Records with scene code
▬▬▬▬▬▬
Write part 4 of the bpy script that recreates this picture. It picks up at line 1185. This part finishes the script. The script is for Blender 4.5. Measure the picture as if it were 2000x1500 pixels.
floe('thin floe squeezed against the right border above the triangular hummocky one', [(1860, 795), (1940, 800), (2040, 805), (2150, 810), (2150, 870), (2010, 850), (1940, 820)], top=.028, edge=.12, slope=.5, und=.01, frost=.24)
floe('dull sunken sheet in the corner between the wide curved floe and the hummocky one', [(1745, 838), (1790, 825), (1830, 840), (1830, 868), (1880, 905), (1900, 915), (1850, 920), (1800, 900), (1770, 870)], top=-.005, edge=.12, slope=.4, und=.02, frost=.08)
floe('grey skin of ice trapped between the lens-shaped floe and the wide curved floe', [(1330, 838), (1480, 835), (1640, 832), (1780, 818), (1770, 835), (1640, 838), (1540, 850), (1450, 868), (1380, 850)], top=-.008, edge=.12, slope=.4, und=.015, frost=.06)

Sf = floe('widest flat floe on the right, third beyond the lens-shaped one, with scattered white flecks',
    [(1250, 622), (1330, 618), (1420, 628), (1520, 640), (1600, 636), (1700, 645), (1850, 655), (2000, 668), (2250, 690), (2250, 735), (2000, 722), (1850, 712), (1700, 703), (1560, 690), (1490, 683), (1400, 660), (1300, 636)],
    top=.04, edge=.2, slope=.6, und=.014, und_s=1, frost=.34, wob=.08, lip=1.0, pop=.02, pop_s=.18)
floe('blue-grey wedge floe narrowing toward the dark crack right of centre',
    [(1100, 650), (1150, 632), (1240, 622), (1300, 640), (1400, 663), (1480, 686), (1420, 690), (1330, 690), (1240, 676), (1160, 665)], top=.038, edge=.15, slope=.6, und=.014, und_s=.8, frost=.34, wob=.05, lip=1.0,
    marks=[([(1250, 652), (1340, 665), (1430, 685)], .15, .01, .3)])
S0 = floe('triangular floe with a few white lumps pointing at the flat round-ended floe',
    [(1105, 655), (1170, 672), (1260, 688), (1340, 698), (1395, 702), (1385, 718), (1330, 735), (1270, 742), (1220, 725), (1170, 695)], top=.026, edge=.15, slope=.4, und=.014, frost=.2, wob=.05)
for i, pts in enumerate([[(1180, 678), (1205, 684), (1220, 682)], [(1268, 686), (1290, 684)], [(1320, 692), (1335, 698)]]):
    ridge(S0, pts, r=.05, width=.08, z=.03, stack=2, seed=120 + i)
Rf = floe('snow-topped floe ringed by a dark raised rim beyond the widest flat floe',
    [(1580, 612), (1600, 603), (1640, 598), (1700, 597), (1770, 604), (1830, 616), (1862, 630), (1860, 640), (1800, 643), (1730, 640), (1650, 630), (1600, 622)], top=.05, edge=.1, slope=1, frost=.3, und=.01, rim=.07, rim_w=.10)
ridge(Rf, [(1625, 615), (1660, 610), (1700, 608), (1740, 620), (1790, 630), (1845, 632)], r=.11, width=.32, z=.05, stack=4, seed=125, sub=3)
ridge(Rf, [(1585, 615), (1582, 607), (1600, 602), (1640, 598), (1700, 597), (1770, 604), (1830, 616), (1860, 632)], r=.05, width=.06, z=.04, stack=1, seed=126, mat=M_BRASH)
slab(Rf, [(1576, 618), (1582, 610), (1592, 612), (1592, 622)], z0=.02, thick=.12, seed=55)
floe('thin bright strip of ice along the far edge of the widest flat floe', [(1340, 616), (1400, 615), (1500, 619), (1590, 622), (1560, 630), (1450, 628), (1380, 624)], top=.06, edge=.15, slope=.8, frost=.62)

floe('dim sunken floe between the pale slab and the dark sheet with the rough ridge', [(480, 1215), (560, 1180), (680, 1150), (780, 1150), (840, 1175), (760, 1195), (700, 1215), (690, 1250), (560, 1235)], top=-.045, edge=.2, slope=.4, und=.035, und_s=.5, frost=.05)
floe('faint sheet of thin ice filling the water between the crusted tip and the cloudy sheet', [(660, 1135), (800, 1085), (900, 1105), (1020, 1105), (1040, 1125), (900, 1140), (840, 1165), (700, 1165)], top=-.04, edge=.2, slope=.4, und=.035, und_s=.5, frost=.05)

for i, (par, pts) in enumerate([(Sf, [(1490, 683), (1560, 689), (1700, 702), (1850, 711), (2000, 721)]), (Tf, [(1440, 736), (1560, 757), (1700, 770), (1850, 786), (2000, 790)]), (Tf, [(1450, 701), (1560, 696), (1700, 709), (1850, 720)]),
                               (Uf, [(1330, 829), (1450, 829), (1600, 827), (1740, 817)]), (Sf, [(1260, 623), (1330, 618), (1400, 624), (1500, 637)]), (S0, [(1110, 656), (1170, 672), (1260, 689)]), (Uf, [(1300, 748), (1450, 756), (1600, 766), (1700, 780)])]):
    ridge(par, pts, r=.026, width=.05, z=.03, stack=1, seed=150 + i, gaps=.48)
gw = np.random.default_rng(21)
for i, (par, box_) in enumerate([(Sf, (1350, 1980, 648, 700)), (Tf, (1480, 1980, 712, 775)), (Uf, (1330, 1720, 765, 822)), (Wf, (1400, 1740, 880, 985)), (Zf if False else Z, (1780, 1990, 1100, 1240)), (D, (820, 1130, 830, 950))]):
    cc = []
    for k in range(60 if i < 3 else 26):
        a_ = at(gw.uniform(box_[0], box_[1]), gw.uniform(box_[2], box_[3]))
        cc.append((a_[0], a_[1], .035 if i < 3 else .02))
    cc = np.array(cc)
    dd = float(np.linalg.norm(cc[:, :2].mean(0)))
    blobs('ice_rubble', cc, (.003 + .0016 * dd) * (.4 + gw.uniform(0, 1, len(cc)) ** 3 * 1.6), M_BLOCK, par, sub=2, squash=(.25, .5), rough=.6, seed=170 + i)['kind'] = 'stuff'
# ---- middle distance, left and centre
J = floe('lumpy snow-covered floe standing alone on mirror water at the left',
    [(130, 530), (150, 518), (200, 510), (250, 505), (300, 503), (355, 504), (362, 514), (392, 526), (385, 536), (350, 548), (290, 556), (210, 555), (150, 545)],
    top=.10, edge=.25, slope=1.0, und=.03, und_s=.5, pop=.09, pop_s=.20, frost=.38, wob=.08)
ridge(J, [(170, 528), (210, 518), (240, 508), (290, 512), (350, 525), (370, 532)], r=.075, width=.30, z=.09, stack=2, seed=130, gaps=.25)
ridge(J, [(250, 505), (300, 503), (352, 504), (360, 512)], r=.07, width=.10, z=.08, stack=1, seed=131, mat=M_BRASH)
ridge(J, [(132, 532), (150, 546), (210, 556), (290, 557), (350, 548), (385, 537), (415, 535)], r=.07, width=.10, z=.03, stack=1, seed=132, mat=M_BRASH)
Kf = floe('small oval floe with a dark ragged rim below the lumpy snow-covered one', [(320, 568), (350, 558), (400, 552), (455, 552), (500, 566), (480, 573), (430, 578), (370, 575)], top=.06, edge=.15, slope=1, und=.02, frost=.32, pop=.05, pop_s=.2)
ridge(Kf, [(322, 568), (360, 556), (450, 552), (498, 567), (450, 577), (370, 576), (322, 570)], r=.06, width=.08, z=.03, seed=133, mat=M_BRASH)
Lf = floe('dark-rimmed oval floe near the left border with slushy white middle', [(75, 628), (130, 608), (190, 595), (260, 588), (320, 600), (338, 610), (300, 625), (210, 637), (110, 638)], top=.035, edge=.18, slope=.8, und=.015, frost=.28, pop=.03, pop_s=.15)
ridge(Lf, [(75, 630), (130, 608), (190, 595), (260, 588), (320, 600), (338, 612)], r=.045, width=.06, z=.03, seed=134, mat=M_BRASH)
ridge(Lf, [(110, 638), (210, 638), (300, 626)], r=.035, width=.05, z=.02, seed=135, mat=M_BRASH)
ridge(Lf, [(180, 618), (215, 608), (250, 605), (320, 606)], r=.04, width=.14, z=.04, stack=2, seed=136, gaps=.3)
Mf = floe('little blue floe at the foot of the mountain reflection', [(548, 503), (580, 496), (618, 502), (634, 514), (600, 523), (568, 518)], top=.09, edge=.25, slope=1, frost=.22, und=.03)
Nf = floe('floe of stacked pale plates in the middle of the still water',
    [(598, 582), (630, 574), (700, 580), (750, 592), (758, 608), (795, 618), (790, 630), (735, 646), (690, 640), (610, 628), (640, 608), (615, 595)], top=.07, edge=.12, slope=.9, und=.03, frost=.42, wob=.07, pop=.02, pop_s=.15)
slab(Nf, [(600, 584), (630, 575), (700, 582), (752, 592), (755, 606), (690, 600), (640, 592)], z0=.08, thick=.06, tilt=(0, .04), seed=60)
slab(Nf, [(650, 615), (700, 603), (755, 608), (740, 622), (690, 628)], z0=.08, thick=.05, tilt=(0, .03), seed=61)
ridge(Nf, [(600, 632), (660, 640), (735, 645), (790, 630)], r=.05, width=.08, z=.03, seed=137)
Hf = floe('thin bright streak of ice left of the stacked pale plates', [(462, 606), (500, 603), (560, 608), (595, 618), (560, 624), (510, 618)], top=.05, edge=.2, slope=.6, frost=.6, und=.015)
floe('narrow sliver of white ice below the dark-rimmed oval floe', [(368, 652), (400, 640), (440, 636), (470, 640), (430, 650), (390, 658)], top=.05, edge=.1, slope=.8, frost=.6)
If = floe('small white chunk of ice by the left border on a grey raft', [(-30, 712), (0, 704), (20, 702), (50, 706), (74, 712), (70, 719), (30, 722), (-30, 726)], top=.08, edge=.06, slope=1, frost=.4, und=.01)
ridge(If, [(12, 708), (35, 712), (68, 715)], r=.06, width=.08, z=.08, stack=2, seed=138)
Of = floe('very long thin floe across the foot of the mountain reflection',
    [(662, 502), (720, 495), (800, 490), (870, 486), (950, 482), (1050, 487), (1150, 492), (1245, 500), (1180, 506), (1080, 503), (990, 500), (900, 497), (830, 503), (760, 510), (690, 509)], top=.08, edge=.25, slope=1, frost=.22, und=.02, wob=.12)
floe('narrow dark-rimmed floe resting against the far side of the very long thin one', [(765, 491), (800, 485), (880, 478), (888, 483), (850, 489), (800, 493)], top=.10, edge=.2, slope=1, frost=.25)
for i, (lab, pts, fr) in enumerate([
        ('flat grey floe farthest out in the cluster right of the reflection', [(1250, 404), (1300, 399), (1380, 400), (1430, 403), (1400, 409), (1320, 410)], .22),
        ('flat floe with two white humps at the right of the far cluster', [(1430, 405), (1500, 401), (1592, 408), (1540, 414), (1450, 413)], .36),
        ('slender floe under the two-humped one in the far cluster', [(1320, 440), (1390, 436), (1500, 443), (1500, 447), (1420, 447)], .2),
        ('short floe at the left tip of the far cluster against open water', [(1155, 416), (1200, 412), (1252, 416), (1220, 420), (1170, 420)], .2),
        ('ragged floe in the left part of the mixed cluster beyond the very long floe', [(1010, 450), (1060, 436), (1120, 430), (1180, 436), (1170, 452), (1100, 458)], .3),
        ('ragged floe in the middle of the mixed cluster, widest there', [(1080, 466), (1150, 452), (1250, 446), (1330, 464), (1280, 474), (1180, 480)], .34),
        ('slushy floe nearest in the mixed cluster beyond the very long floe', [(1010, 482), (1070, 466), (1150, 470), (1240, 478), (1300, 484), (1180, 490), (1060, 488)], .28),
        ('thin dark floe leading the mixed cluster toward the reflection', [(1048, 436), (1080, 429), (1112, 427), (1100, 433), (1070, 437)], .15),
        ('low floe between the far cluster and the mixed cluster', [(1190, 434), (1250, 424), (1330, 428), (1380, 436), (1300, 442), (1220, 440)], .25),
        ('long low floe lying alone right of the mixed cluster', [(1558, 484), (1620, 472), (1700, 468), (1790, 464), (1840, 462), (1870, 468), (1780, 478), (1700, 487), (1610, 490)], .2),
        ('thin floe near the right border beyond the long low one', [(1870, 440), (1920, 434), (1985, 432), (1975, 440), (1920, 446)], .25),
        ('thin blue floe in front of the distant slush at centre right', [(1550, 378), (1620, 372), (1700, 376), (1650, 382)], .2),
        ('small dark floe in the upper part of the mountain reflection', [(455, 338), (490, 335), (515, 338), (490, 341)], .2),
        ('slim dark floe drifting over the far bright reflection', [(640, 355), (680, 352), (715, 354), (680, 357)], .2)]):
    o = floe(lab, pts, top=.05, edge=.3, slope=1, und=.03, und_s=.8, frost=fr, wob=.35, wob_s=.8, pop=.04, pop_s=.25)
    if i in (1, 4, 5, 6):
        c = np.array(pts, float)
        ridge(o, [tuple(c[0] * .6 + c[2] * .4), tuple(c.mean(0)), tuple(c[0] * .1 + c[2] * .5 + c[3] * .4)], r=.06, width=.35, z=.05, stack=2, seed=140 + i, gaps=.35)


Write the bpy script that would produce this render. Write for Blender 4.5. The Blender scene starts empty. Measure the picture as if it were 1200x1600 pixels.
▬▬▬▬▬▬
Short problem: Please transcribe, exactly and with nothing added, the lines from the first line of the material above through the line that contains "floe('grey skin of".

Solution for this exercise:
Write part 4 of the bpy script that recreates this picture. It picks up at line 1185. This part finishes the script. The script is for Blender 4.5. Measure the picture as if it were 2000x1500 pixels.
floe('thin floe squeezed against the right border above the triangular hummocky one', [(1860, 795), (1940, 800), (2040, 805), (2150, 810), (2150, 870), (2010, 850), (1940, 820)], top=.028, edge=.12, slope=.5, und=.01, frost=.24)
floe('dull sunken sheet in the corner between the wide curved floe and the hummocky one', [(1745, 838), (1790, 825), (1830, 840), (1830, 868), (1880, 905), (1900, 915), (1850, 920), (1800, 900), (1770, 870)], top=-.005, edge=.12, slope=.4, und=.02, frost=.08)
floe('grey skin of ice trapped between the lens-shaped floe and the wide curved floe', [(1330, 838), (1480, 835), (1640, 832), (1780, 818), (1770, 835), (1640, 838), (1540, 850), (1450, 868), (1380, 850)], top=-.008, edge=.12, slope=.4, und=.015, frost=.06)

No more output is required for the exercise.